Ask HN: How did you find the problem your product is solving?
I run a site about Health Savings Accounts[0]. Each year that you have contributions or distributions in your HSA, you have to file tax form 8889 to report these to the IRS. The form is overly complicated with pages of instructions so I wrote a blog post on how to complete it. A reader wrote me requesting help and, importantly, offered to pay me to fill it out for her. I thought it over and considered opening a tax service to fill these out for people. I didn't want to spend my days filing people's taxes one by one so declined, and instead programmed it and launched EasyForm8889[1]. It is an online service that asks simple questions and completes the tax form for you.
You should work on a product that solves YOUR problem instead of making a product than determining the problem that it is solving.
This is a very common sentiment and is echoed almost everywhere startup related. You can read PG's essays on the matter or watch some Startup School videos.
I understand you may already have a product so hopefully others can give you more advice.
> You should work on a product that solves YOUR problem
I think this popular advice is flawed. It's survivorship bias in advice form.
If you happen to have a good profitable problem you go solve it and become successful and then turn around and say "Look! I solved my own problem".
There exist many people whose own problems are terrible for turning into a product for many reasons. They would be better off if they attempted a more practical problem that was not necessarily their own.
I also see founders reverse-engineering their story to mask the fact that they just went after a feasible profitable idea.
For example they create a customer support software (as an example of a crowded competitive field).
But because it's not sexy to not have a dreamy story they manufacture some forced story line like "We were running this small consultancy company and needed customer support software. After trying tens of existing solutions we just weren't happy with their X,Y,Z so we decided to solve our own problem for good!".
From the looks of it, OP has a product and they does not know the problem it solves. Anyway you slice that - regardless of how "cliche" solving your own problem is - is a problem.
Edit 2: Addendum to above: Even with the suggestion you've made, that assumes you know the problem BEFORE you have a product. OP has a product.
But yes. OP, if you combine both of these 2 cents, your 4 cents would be: Know the problem before you have a product not the other way around :)
Edit 1: Also, note that there are new set of biases to worry about in the approach you have pointed out; does not make it invalid, but you also have to be careful there.
You don't.
First you find a problem, then solve it. Go read everything on https://stackingthebricks.com/
(I've been there. Built a product. Talked to potential users to try to find a problem it would solve, they talked about their problems. We ignored those problems, focused on our technology instead. Far far better to find the problem first, and then build a product.)

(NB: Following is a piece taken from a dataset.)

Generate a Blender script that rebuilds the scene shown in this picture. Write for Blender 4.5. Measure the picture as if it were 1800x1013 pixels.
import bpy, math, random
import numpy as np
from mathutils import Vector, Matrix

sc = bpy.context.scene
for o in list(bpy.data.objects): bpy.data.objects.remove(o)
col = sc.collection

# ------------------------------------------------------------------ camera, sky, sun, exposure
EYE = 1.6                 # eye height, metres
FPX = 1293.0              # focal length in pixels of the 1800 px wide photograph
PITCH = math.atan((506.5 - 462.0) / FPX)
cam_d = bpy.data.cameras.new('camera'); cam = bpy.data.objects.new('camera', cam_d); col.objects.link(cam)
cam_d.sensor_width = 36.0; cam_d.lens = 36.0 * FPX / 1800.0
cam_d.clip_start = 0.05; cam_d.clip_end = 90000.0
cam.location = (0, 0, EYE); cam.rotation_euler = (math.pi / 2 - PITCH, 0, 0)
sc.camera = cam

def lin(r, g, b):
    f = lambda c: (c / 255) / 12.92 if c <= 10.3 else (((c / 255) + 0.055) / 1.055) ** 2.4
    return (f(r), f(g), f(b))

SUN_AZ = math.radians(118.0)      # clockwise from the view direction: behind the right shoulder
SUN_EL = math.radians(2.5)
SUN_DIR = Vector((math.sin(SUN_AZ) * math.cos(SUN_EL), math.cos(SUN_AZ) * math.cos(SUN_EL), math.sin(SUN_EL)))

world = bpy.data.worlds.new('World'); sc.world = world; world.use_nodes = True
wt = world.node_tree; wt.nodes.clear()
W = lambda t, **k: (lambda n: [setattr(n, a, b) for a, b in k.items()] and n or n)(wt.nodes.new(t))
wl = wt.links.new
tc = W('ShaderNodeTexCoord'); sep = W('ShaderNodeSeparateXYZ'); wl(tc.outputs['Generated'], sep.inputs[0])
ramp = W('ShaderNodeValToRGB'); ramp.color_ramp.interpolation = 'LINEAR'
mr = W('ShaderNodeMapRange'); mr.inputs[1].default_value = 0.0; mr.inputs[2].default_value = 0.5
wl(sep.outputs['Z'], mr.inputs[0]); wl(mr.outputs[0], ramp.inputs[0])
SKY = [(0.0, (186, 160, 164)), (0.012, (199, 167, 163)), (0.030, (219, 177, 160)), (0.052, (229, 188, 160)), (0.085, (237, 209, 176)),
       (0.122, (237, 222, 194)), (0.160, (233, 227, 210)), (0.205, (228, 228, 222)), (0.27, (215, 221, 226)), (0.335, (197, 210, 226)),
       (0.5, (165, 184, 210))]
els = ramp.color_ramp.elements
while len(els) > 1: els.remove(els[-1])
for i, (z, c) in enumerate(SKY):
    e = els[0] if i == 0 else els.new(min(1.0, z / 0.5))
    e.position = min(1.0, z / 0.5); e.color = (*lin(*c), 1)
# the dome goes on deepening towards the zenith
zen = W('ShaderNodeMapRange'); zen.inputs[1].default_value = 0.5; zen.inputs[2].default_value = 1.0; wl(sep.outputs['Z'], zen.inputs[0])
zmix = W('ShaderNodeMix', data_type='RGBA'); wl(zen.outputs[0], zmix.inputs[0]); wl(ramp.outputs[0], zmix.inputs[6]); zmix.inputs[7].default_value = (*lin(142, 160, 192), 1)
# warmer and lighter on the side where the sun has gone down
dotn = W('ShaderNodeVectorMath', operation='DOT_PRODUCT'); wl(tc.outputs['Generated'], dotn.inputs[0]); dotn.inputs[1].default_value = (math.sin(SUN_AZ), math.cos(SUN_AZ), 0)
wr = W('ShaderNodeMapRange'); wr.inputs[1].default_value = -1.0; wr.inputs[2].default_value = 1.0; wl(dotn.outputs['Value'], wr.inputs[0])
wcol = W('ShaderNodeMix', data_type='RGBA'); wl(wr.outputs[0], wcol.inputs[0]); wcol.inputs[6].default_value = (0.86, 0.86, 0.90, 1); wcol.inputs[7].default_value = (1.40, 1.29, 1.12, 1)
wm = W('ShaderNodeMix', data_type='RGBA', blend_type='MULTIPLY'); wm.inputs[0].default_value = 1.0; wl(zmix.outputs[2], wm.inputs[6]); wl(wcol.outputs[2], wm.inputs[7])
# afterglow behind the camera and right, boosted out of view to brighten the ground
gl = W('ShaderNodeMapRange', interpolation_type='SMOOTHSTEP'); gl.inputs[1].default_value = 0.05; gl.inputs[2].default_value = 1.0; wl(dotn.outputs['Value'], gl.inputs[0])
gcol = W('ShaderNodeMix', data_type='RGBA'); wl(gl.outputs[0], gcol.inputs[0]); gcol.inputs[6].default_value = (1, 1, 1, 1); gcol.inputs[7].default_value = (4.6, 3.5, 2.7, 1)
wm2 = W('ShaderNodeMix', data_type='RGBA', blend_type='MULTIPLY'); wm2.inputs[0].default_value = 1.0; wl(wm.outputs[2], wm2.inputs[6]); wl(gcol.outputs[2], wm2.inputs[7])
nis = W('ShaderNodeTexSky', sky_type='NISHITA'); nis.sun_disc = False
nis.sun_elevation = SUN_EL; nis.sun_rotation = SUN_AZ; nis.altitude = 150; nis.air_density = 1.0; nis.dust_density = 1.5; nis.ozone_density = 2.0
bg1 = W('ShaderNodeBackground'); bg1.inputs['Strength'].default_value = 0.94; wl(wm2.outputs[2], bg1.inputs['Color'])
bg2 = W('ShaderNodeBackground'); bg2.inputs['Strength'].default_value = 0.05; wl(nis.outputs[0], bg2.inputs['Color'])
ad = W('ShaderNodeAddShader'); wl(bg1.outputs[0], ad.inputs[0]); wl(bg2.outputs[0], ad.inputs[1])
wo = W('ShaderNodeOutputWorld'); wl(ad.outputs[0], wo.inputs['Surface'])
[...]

A little warning stackingthebricks is a semi-advice site designed to get you to need the rest of the advice, buy buying the course. Which isn't cheap.
I learned enough just reading the free stuff to make a product with revenue. But yes.
You're like the physicists that stayed in the casino, then. :-)
FWIW I don't think he's asking how to find a problem that his already-built solution solves.
He's asking how people found the problem they ended up working on.
The problem I found was/is an industry paying people do create X analysis/report routinely. I wrote an app to do this in the browser using new APIs. So I know the industry, the people who need and use these reports and the complexities and costs in making them. I found this opportunity by automating part of my day job.